On September 30, 2013, the Securities and Exchange Commission issued a staff response to Frequently Asked Questions (“FAQ”) regarding the role and duties of the Chief Compliance Officer and other legal and compliance personnel at broker-dealers.  The FAQ provides guidance to consider when determining whether legal and compliance personnel can be held liable as a “supervisor.”  While the FAQ does not break new ground, it provides clear and concise answers to certain questions that have been of significant interest to the securities industry since a number of administrative proceedings and enforcement actions imposed supervisory liability on compliance personnel.

The FAQ first articulates some general principals regarding supervision.  It then clearly states that compliance and legal personnel are not “supervisors” of business line personnel solely because they occupy legal or compliance positions.  Instead, liability for failure to supervise is a facts and circumstances determination.  The question turns on whether the legal or compliance personnel have been expressly delegated supervisory functions outside the legal and compliance departments, or whether they have been implicitly delegated or have otherwise assumed such responsibility. 

The FAQ then discusses the types of activities that legal and compliance personnel can engage in without triggering supervisory responsibility.  In particular, legal and compliance personnel can:

  • Provide advice and counsel concerning legal and compliance issues to business line personnel including senior management.
  • Participate in and advise management and other business committees without becoming supervisors of the business activities involved.
  • Implement robust compliance programs including compliance monitoring systems and processes to escalate identified sources of non-compliance to line supervisors.
  • Keep senior management and other supervisors apprised of the state of compliance by the broker-dealer, major regulatory developments, and external events that may have an impact on the broker-dealer.
  • Address red flags and other instances of noncompliance without becoming a supervisor.
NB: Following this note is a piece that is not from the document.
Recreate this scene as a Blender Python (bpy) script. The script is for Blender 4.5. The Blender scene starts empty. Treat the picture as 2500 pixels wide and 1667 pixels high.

While the FAQ goes a long way in clarifying the role of legal and compliance personnel, ambiguities remain, particularly when a legal or compliance officer is in a position to prevent a violation from continuing even if he or she is not the line supervisor of the activity.  The FAQ articulates the responsibility of legal and compliance personnel to inform direct line supervisors about conduct that raises red flags.  Legal and compliance personnel must continue to follow up in these situations to ensure a proper response by management and may be required to escalate situations to higher management if they determine that the concerns have not been addressed properly.  Failure to do so could result in supervisory liability.